Clem Cole <clemc(a)ccc.com> wrote:
Actually It was very cheap. $5 a copy if I remember
correctly
We may both be right. The AT&T license to sell binary copies of UNIX
might have cost Sun only $5 per copy. Microsoft's Xenix license was
similar; it probably got down to $1 or 50c per copy. The price per copy
went steeply down as you sold more copies; the licenses soaked the small
sellers and catered to the large volume sellers. After all, it cost
AT&T *nothing* for a company to sell twice or ten times as many copies;
they weren't supporting the software anyway.

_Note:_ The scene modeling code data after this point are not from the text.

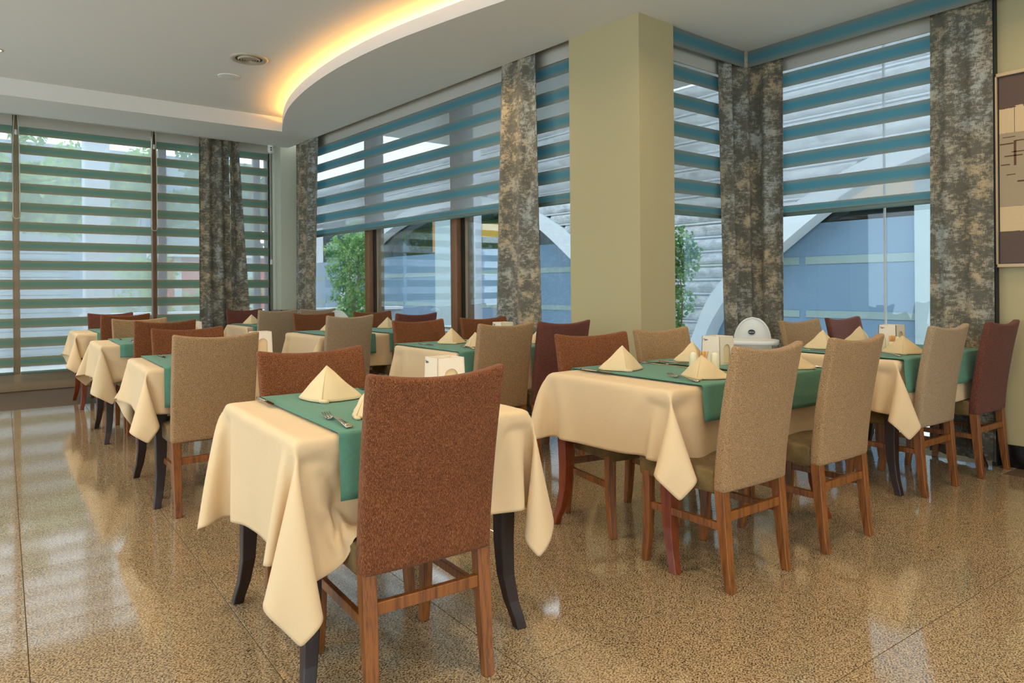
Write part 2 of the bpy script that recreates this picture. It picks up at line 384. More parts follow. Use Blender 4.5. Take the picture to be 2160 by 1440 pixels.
# right-hand soffit, between curve and window plane
outer = []
for p in cv0:
    y = min(max(p.y, -3.6), 9.66); outer.append(Vector((xa(y) if y > 3.43 else (5.30), y)))
outer[0] = Vector((xa(8.70), 8.70))
so = strip('soffit', offs(CV, .0201), outer, ZS, ZS+.02, 'ceiling', soff)
mb = MB(); mb.prism([(3.25, 8.70), (xa(8.7), 8.70), (xa(9.95), 9.66), (3.25, 9.66)], ZS, ZC+.1); mb.build('soffit', 'ceiling', soff)
mb = MB(); mb.prism([(3.86, 3.445), (4.3, 1.6), (5.30, 1.6), (5.30, 3.445)], ZS+.004, ZS+.024); mb.build('soffit', 'ceiling', soff)
mb = MB(); mb.box((5.2, -.6, ZS), (5.46, 1.7, ZS+.02)); mb.build('soffit', 'ceiling', soff)
cove = empty('trim_2', kind='structure')
strip('cove_lip', cv0, cvS, ZS, ZS+.108, 'ceiling', cove)
strip('cove_back', cvB, offs(CV, .24), ZS+.02, ZC+.05, 'ceiling', cove)
led = MB(); led.tube([(p.x, p.y, ZS+.088) for p in offs(CV, .135)[2:]], .009, 6); ledo = led.build('led_strip', 'led_warm', cove)
# pocket lids above blinds
pk = empty('trim_3', kind='structure')
mb = MB(); mb.box((-3.6, 9.60, 3.42), (3.8, 10.5, 3.46)); mb.build('blind_pocket', 'ceiling', pk)
mb = MB(); mb.prism([(xa(9.9), 9.7), (xa(4.11), 4.11), (4.5, 4.11), (4.5, 9.7)], 3.34, 3.38); mb.build('blind_pocket', 'ceiling', pk)
mb = MB(); mb.prism([(xa(9.7)-.0, 9.66), (xa(4.11), 4.11), (xa(4.11)+.015, 4.11), (xa(9.7)+.015, 9.66)], ZS, 3.36); mb.build('blind_pocket', 'ceiling', pk)
mb = MB(); mb.box((-3.6, 9.60, ZS), (3.25, 9.615, 3.44)); mb.build('blind_pocket', 'ceiling', pk)
mb = MB(); mb.box((4.2, 3.40, 3.26), (5.9, 3.9, 3.30)); mb.box((5.27, -.6, 3.26), (5.9, 3.9, 3.30)); mb.build('blind_pocket', 'ceiling', pk)

def wallbox(name, lo, hi, mat='wall', parent=None, kind='structure'):
    o = MB().box(lo, hi).build(name, mat, parent)
    if parent is None: tag(o, kind=kind)
    return o
# pillars
mb = MB(); mb.prism([(xa(4.11), 4.11), (xa(3.40), 3.40), (4.285, 3.40), (4.285, 4.11)], 0, ZS+.2); p1 = mb.build('wall_pillar', 'wall'); tag(p1, kind='structure')
mb = MB(); mb.prism([(3.69, 10.42), (3.69, 9.95), (4.12, 9.95), (4.12, 10.42)], 0, ZS+.2); p2 = mb.build('wall_corner', 'wall_daylit'); tag(p2, kind='structure')
mb = MB(); mb.box((3.672, 9.932, 0), (4.10, 9.95, .905)); mb.box((3.672, 9.932, 0), (3.69, 10.36, .905)); mb.build('wainscot', 'wainscot', p2)
mb = MB(); mb.box((3.60, 9.9, 3.0), (3.70, 10.0, ZS)); 
wr = wallbox('wall_right', (5.42, -3.6, 0), (5.62, 1.655, 3.4)); MB().box((5.400, -3.6, 0), (5.42, 1.655, .145)).build('baseboard', 'black_skirting', wr, bevel=.003)
MB().box((5.36, 1.635, 0), (5.60, 1.665, 3.3)).build('window_jamb', 'dark_rubber', wr)
wf = wallbox('wall_front', (-3.8, -3.8, 0), (5.62, -3.6, .7)); MB().box((-3.8, -3.8, 2.9), (5.62, -3.6, 3.5)).build('lintel', 'wall', wf); MB().box((4.6, -3.8, .7), (5.62, -3.6, 2.9)).build('pier', 'wall', wf)
w6 = empty('fill_window_6', kind='structure')  # invented window behind the camera, added to let in fill daylight
for k in range(5): MB().box((-3.66+k*2.06, -3.75, .7), (-3.60+k*2.06, -3.65, 2.9)).build('mullion', 'frame_grey', w6)
for k in range(4): MB().box((-3.60+k*2.06, -3.70, .7), (-1.60+k*2.06, -3.695, 2.9)).build('pane', 'glass', w6)
wallbox('wall_side', (-3.8, -3.8, 0), (-3.6, -2.6, 3.5)); wallbox('wall_side', (-3.8, 9.2, 0), (-3.6, 10.5, 3.5))
w5 = empty('fill_window_5', kind='structure')  # unseen side glazing, added so sky light fills the room
MB().box((-3.8, -2.6, 2.9), (-3.6, 9.2, 3.5)).build('head_rail', 'frame_grey', w5); MB().box((-3.8, -2.6, 0), (-3.6, 9.2, .2)).build('sill_rail', 'frame_grey', w5)
for k in range(7): MB().box((-3.75, -2.6+k*1.96, .2), (-3.65, -2.54+k*1.96, 2.9)).build('mullion', 'frame_grey', w5)
for k in range(6): MB().box((-3.705, -2.54+k*1.96, .2), (-3.70, -.64+k*1.96, 2.9)).build('pane', 'glass', w5)
wallbox('wall_left', (-3.6, 10.36, 0), (-2.62, 10.5, 3.5))

# windows: left (looking out along +y), long right-hand one, return one, right-most one
w1 = empty('window_1', kind='structure')
MB().box((-2.62, 10.30, 0), (3.70, 10.44, .205)).build('sill_rail', 'frame_grey', w1, bevel=.004)
MB().box((-2.62, 10.33, 3.28), (3.70, 10.44, 3.46)).build('head_rail', 'frame_grey', w1)
for x, wd, mt in ((-2.59, .07, 'frame_grey'), (-1.03, .07, 'frame_grey'), (.60, .07, 'frame_grey'), (2.12, .06, 'frame_brown'), (3.635, .05, 'frame_dark'), (2.235, .10, 'frame_brown'), (3.50, .10, 'frame_brown')):
    MB().box((x-wd/2, 10.31 if wd < .09 else 10.40, .205), (x+wd/2, 10.43 if wd < .09 else 10.46, 3.28)).build('mullion', mt, w1, bevel=.003)
for x0, x1 in ((-2.555, -1.065), (-.995, .565), (.635, 2.09), (2.285, 3.45)):
    MB().box((x0, 10.385, .205), (x1, 10.391, 3.28)).build('pane', 'glass', w1)
w2 = empty('window_2', kind='structure')
def Abox(name, y0, y1, d0, d1, z0, z1, mat, par, **k):
    mb = MB(); mb.prism([(xa(y0)+d0, y0), (xa(y0)+d1, y0), (xa(y1)+d1, y1), (xa(y1)+d0, y1)], z0, z1); return mb.build(name, mat, par, **k)
Abox('sill_rail', 4.11, 9.95, .28, .42, 0, .08, 'frame_grey', w2); Abox('head_rail', 4.11, 9.95, .28, .42, 3.22, 3.34, 'frame_grey', w2)
for y in (6.09, 7.92):
    Abox('mullion', y-.055, y+.055, .27, .33, .08, 3.22, 'frame_brown', w2, bevel=.003)
    Abox('mullion', y-.075, y-.03, .335, .36, .08, 3.22, 'frame_dark', w2)
    Abox('mullion', y-.12, y-.03, .36, .44, .08, 3.22, 'frame_grey', w2, bevel=.003)
Abox('mullion', 9.70, 9.95, .30, .42, .08, 3.22, 'frame_pale', w2); Abox('mullion', 4.08, 4.16, .30, .40, .08, 3.22, 'frame_grey', w2)
for y0, y1 in ((4.16, 5.97), (6.145, 7.80), (7.975, 9.70)): Abox('pane', y0, y1, .350, .356, .08, 3.22, 'glass', w2)
w3 = empty('window_3', kind='structure')
MB().box((4.285, 3.72, 0), (5.72, 3.84, .06)).build('sill_rail', 'frame_pale', w3); MB().box((4.285, 3.72, 3.20), (5.72, 3.84, 3.30)).build('head_rail', 'frame_pale', w3)
MB().box((4.285, 3.775, .06), (5.65, 3.781, 3.20)).build('pane', 'glass', w3)
w4 = empty('window_4', kind='structure')
MB().box((5.60, 1.70, 0), (5.72, 3.80, .06)).build('sill_rail', 'frame_pale', w4); MB().box((5.60, 1.70, 3.20), (5.72, 3.80, 3.30)).build('head_rail', 'frame_pale', w4)
MB().box((5.655, 1.70, .06), (5.661, 3.775, 3.20)).build('pane', 'glass', w4)
MB().box((5.640, 2.458, .06), (5.664, 2.468, 3.20)).build('glass_joint', 'frame_pale', w4)
MB().box((5.63, 3.75, .06), (5.67, 3.79, 3.20)).build('corner_joint', 'glass', w4)

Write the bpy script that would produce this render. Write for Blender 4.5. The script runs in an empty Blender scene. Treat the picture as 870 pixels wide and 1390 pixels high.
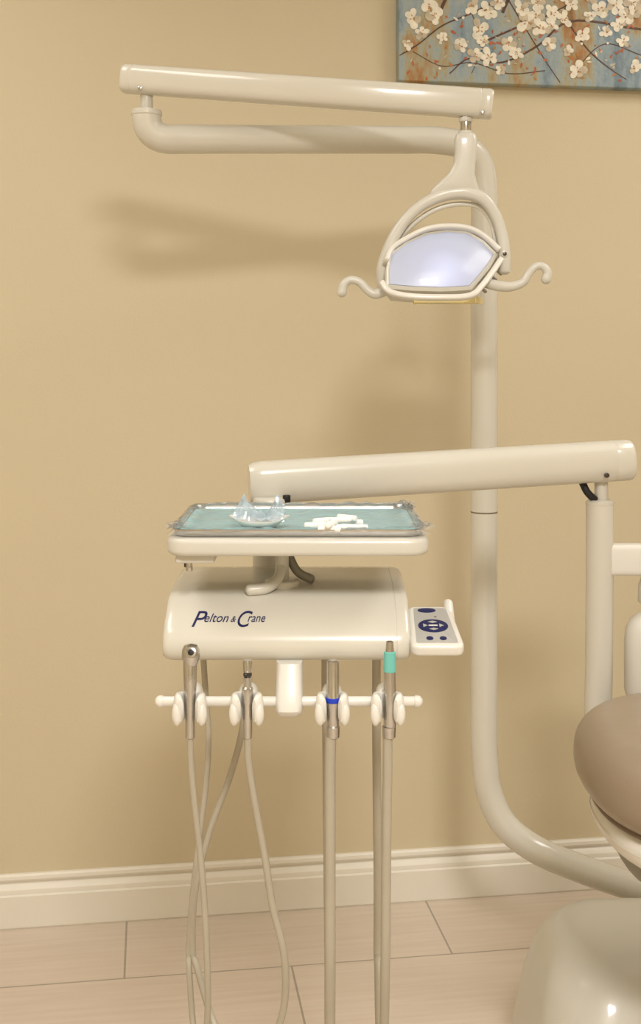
import bpy, bmesh, math, random
from mathutils import Vector, Matrix, noise
random.seed(7)
sc = bpy.context.scene
try:
    sc.view_settings.view_transform = 'Standard'
    sc.view_settings.look = 'None'
except Exception: pass
F=1600.0; CH=1.3; HY=476.0
def at(px,py,d):
    return Vector(((px-435)/F*d, d, CH-(py-HY)/F*d))
def lin(c):
    return tuple(((v/255)/12.92 if v/255<=0.04045 else ((v/255+0.055)/1.055)**2.4) for v in c)
# ---------------------------------------------------------------- materials
def mat(name,col,rough=0.4,metal=0.0,coat=0.0,var=0.03,scale=8.0,bump=0.0,bscale=60.0,emis=None,estr=0.0,alpha=1.0,trans=0.0,ior=1.45,sheen=0.0):
    m=bpy.data.materials.new(name); m.use_nodes=True
    nt=m.node_tree; b=nt.nodes['Principled BSDF']
    tc=nt.nodes.new('ShaderNodeTexCoord')
    n=nt.nodes.new('ShaderNodeTexNoise'); n.inputs['Scale'].default_value=scale; n.inputs['Detail'].default_value=3
    nt.links.new(tc.outputs['Object'],n.inputs['Vector'])
    r=nt.nodes.new('ShaderNodeValToRGB')
    c=lin(col)
    r.color_ramp.elements[0].position=0.3; r.color_ramp.elements[1].position=0.7
    r.color_ramp.elements[0].color=(*[max(0,v*(1-var)) for v in c],1)
    r.color_ramp.elements[1].color=(*[min(1,v*(1+var)) for v in c],1)
    nt.links.new(n.outputs['Fac'],r.inputs['Fac'])
    nt.links.new(r.outputs['Color'],b.inputs['Base Color'])
    b.inputs['Roughness'].default_value=rough; b.inputs['Metallic'].default_value=metal
    b.inputs['Coat Weight'].default_value=coat; b.inputs['Coat Roughness'].default_value=0.08
    b.inputs['Alpha'].default_value=alpha; b.inputs['Transmission Weight'].default_value=trans; b.inputs['IOR'].default_value=ior
    if bump>0:
        n2=nt.nodes.new('ShaderNodeTexNoise'); n2.inputs['Scale'].default_value=bscale; n2.inputs['Detail'].default_value=4
        nt.links.new(tc.outputs['Object'],n2.inputs['Vector'])
        bp=nt.nodes.new('ShaderNodeBump'); bp.inputs['Strength'].default_value=bump; bp.inputs['Distance'].default_value=0.004
        nt.links.new(n2.outputs['Fac'],bp.inputs['Height']); nt.links.new(bp.outputs['Normal'],b.inputs['Normal'])
    if emis:
        b.inputs['Emission Color'].default_value=(*lin(emis),1); b.inputs['Emission Strength'].default_value=estr
    return m
M_wall=mat('wall_paint',(207,194,164),0.55,var=0.012,scale=2.0,bump=0.08,bscale=160)
M_ceil=mat('ceiling_paint',(232,230,224),0.8)
M_base=mat('baseboard_paint',(228,223,210),0.35,var=0.01)
M_cream=mat('cream_enamel',(208,204,191),0.26,coat=0.6,var=0.01)
M_cream2=mat('cream_plastic',(206,203,192),0.34,coat=0.3,var=0.01)
M_white=mat('white_plastic',(224,221,212),0.3,coat=0.3,var=0.01)
M_pad=mat('pad_face_grey',(178,176,170),0.45)
M_steel=mat('brushed_steel',(196,194,190),0.22,metal=1.0,var=0.05,scale=40)
M_dsteel=mat('dark_steel',(88,84,80),0.3,metal=1.0)
M_black=mat('black_rubber',(26,24,24),0.5)
M_seam=mat('seam_shadow_gap',(120,110,90),0.6)
M_navy=mat('navy_print',(26,32,84),0.4)
M_teal=mat('teal_sleeve',(112,190,180),0.4)
M_blue=mat('blue_ring',(30,60,190),0.3)
M_hose=mat('hose_rubber',(172,164,146),0.42,var=0.03,scale=30)
M_yellow=mat('yellow_glass',(232,214,150),0.3)
M_slat=mat('vent_grey',(140,136,124),0.45)
M_vinyl=mat('brown_vinyl',(150,134,114),0.36,coat=0.15,var=0.05,scale=9,bump=0.4,bscale=14)
M_piping=mat('vinyl_piping',(106,88,70),0.45)
M_liner=mat('cyan_paper',(174,226,232),0.75,var=0.02)
M_cotton=mat('cotton',(246,244,238),0.9,var=0.02,bump=0.5,bscale=200)
M_paper=mat('white_paper',(238,234,226),0.7,var=0.02)
M_bag=mat('clear_plastic_bag',(186,204,214),0.12,var=0.2,scale=60,alpha=0.55)
# cling film: clear sheet, reflections over transparency
M_film=bpy.data.materials.new('cling_film'); M_film.use_nodes=True
nt=M_film.node_tree; nt.nodes.clear()
out=nt.nodes.new('ShaderNodeOutputMaterial'); tr=nt.nodes.new('ShaderNodeBsdfTransparent'); gl=nt.nodes.new('ShaderNodeBsdfGlossy'); gl.inputs['Roughness'].default_value=0.18
fr=nt.nodes.new('ShaderNodeFresnel'); fr.inputs['IOR'].default_value=1.4
ma=nt.nodes.new('ShaderNodeMath'); ma.operation='MULTIPLY_ADD'; ma.inputs[1].default_value=0.75; ma.inputs[2].default_value=0.03; ma.use_clamp=True
tc=nt.nodes.new('ShaderNodeTexCoord'); nz=nt.nodes.new('ShaderNodeTexNoise'); nz.inputs['Scale'].default_value=42; nz.inputs['Detail'].default_value=3; nz.inputs['Distortion'].default_value=1.5
bp=nt.nodes.new('ShaderNodeBump'); bp.inputs['Strength'].default_value=0.6; bp.inputs['Distance'].default_value=0.005
mxs=nt.nodes.new('ShaderNodeMixShader')
nt.links.new(tc.outputs['Object'],nz.inputs['Vector']); nt.links.new(nz.outputs['Fac'],bp.inputs['Height'])
nt.links.new(bp.outputs['Normal'],gl.inputs['Normal'])
nt.links.new(fr.outputs['Fac'],ma.inputs[0]); nt.links.new(ma.outputs['Value'],mxs.inputs['Fac'])
nt.links.new(tr.outputs[0],mxs.inputs[1]); nt.links.new(gl.outputs[0],mxs.inputs[2])
df=nt.nodes.new('ShaderNodeBsdfDiffuse'); df.inputs['Color'].default_value=(.88,.91,.92,1); mx2=nt.nodes.new('ShaderNodeMixShader'); mx2.inputs['Fac'].default_value=0.09
nt.links.new(mxs.outputs[0],mx2.inputs[1]); nt.links.new(df.outputs[0],mx2.inputs[2]); nt.links.new(mx2.outputs[0],out.inputs['Surface'])

# lens of the lamp (lit from inside, brightest near bulb)
def lens_mat(center):
    m=bpy.data.materials.new('lit_lamp_shield'); m.use_nodes=True
    nt=m.node_tree; b=nt.nodes['Principled BSDF']
    b.inputs['Base Color'].default_value=(*lin((172,176,186)),1); b.inputs['Roughness'].default_value=0.35
    b.inputs['Coat Weight'].default_value=0.1
    g=nt.nodes.new('ShaderNodeNewGeometry')
    d=nt.nodes.new('ShaderNodeVectorMath'); d.operation='DISTANCE'; d.inputs[1].default_value=center
    nt.links.new(g.outputs['Position'],d.inputs[0])
    r=nt.nodes.new('ShaderNodeValToRGB')
    mr=nt.nodes.new('ShaderNodeMapRange'); mr.inputs['From Max'].default_value=0.12
    nt.links.new(d.outputs['Value'],mr.inputs['Value']); nt.links.new(mr.outputs['Result'],r.inputs['Fac'])
    e=r.color_ramp.elements
    e[0].position=0.0; e[0].color=(0.55,0.62,1.0,1)
    e[1].position=1.0; e[1].color=(0.20,0.23,0.30,1)
    x=e.new(0.38); x.color=(0.22,0.26,0.46,1)
    nt.links.new(r.outputs['Color'],b.inputs['Emission Color']); b.inputs['Emission Strength'].default_value=0.58
    return m
# ---------------------------------------------------------------- object helpers
def empty(name,loc):
    e=bpy.data.objects.new(name,None); e.empty_display_size=0.05; e.location=loc
    sc.collection.objects.link(e); return e
def mk(name,verts,faces,m,parent=None,angle=38,smooth=True,recalc=True):
    me=bpy.data.meshes.new(name); me.from_pydata([tuple(v) for v in verts],[],faces)
    if recalc:
        bm=bmesh.new(); bm.from_mesh(me); bmesh.ops.recalc_face_normals(bm,faces=bm.faces); bm.to_mesh(me); bm.free()
    me.materials.append(m)
    if smooth:
        for p in me.polygons: p.use_smooth=True
        me.set_sharp_from_angle(angle=math.radians(angle))
    o=bpy.data.objects.new(name,me); sc.collection.objects.link(o)
    if parent is not None:
        o.parent=parent; o.matrix_parent_inverse=Matrix.Translation(parent.location).inverted()
    return o
def loft(rings,closed_ends=True):
    n=len(rings[0]); V=[]; Fc=[]
    for r in rings: V+=list(r)
    for i in range(len(rings)-1):
        for j in range(n):
            k=(j+1)%n
            Fc.append((i*n+j,i*n+k,(i+1)*n+k,(i+1)*n+j))
    if closed_ends:
        Fc.append(tuple(range(n-1,-1,-1))); Fc.append(tuple((len(rings)-1)*n+j for j in range(n)))
    return V,Fc
def catmull(pts,sub):
    P=[Vector(p) for p in pts]
    if len(P)<3 or sub<=1: return P
    out=[]
    for i in range(len(P)-1):
        p0=P[i-1] if i>0 else P[i]*2-P[i+1]
        p1,p2=P[i],P[i+1]
        p3=P[i+2] if i+2<len(P) else P[i+1]*2-P[i]
        def tj(ti,a,b): return ti+max((b-a).length,1e-6)**0.5
        t0=0;t1=tj(t0,p0,p1);t2=tj(t1,p1,p2);t3=tj(t2,p2,p3)
        for s in range(sub):
            t=t1+(t2-t1)*s/sub
            A1=p0*((t1-t)/(t1-t0))+p1*((t-t0)/(t1-t0))
            A2=p1*((t2-t)/(t2-t1))+p2*((t-t1)/(t2-t1))
            A3=p2*((t3-t)/(t3-t2))+p3*((t-t2)/(t3-t2))
            B1=A1*((t2-t)/(t2-t0))+A2*((t-t0)/(t2-t0))
            B2=A2*((t3-t)/(t3-t1))+A3*((t-t1)/(t3-t1))
            out.append(B1*((t2-t)/(t2-t1))+B2*((t-t1)/(t2-t1)))
    out.append(P[-1]); return out
def interp(vals,sub,n):
    if not isinstance(vals,(list,tuple)): return [vals]*n
    out=[]
    for i in range(len(vals)-1):
        for s in range(sub): out.append(vals[i]+(vals[i+1]-vals[i])*s/sub)
    out.append(vals[-1]); return out
def section(n=20,ex=2.0,a=1.0,b=1.0):
    o=[]
    for i in range(n):
        t=2*math.pi*i/n; c,s=math.cos(t),math.sin(t)
        o.append((a*math.copysign(abs(c)**(2/ex),c), b*math.copysign(abs(s)**(2/ex),s)))
    return o
def sweep(name,pts,r,m,parent,sub=8,sec=None,up=None,angle=38,round_end=0):
    path=catmull(pts,sub) if sub>1 else [Vector(p) for p in pts]
    R=interp(r,sub if (sub>1 and len(pts)>2) else 1,len(path))
    sec=sec or section()
    if round_end:
        t0=(path[0]-path[1]).normalized(); t1=(path[-1]-path[-2]).normalized()
        pre=[];post=[]
        for a in (80,60,40,20):
            ca,sa=math.cos(math.radians(a)),math.sin(math.radians(a))
            pre.append((path[0]+t0*R[0]*sa*round_end,R[0]*ca)); post.append((path[-1]+t1*R[-1]*sa*round_end,R[-1]*ca))
        path=[p for p,_ in pre]+path+[p for p,_ in reversed(post)]
        R=[q for _,q in pre]+R+[q for _,q in reversed(post)]
    rings=[]; prev=None
    for i,p in enumerate(path):
        a=path[max(i-1,0)]; b=path[min(i+1,len(path)-1)]
        t=(b-a).normalized()
        if up is not None:
            nrm=(Vector(up)-t*Vector(up).dot(t)).normalized()
        elif prev is None:
            h=Vector((0,1,0)) if abs(t.y)<0.9 else Vector((1,0,0))
            nrm=(h-t*h.dot(t)).normalized()
        else:
            nrm=(prev-t*prev.dot(t)).normalized()
        prev=nrm; bn=t.cross(nrm)
        rings.append([p+nrm*(y*R[i])+bn*(x*R[i]) for x,y in sec])
    V,Fc=loft(rings); return mk(name,V,Fc,m,parent,angle)
def lathe(name,prof,base,axis,m,parent,n=28,angle=38):
    """prof: list of (r,h) along axis from base"""
    ax=Vector(axis).normalized(); h=Vector((0,1,0)) if abs(ax.y)<0.9 else Vector((1,0,0))
    u=(h-ax*h.dot(ax)).normalized(); v=ax.cross(u); base=Vector(base)
    rings=[[base+ax*hh+(u*math.cos(2*math.pi*i/n)+v*math.sin(2*math.pi*i/n))*max(rr,1e-5) for i in range(n)] for rr,hh in prof]
    V,Fc=loft(rings); return mk(name,V,Fc,m,parent,angle)
def cyl(name,p0,p1,r,m,parent,bev=0.1,n=28):
    p0=Vector(p0);p1=Vector(p1);L=(p1-p0).length;b=min(r*bev*1.5,L*0.3)
    return lathe(name,[(r-b,0),(r-b*0.3,b*0.3),(r,b),(r,L-b),(r-b*0.3,L-b*0.3),(r-b,L)],p0,p1-p0,m,parent,n)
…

As I recall, when Microsoft supplied the OS for the TRS-80 Model 16,
they blew the doors off all the tiers in their UNIX license. The 16B
sold 40,000 copies in 1984 (according to Wikipedia), making it the
highest volume UNIX computer of the year. Clueless monopolist business
people at AT&T had never anticipated that ANYBODY would sell 40,000
copies of UNIX. Remember when IBM estimated in 1943, "I think there is
a world market for maybe five computers" and DEC in 1977 said "There is
no reason anyone would want a computer in their home"? See:
https://www.pcworld.com/article/155984/worst_tech_predictions.html
After the first few years, Sun was shipping high volumes of UNIX systems
(tens or hundreds of thousands per year). For many years they didn't
need any of the later USL licenses, because they shipped a BSD UNIX that
they were maintaining themselves, and that was (in many peoples'
opinions) higher quality software than anything that USL was offering.
The licensing for the ancient 32V license they needed was written back
in the days when shipping 100 copies was a big deal, so the prices at
the 1,000 or 10,000 or 100,000 copy tiers were very cheap. Adding 1c to
ship ditroff rather than troff might have been reasonable, but not $5!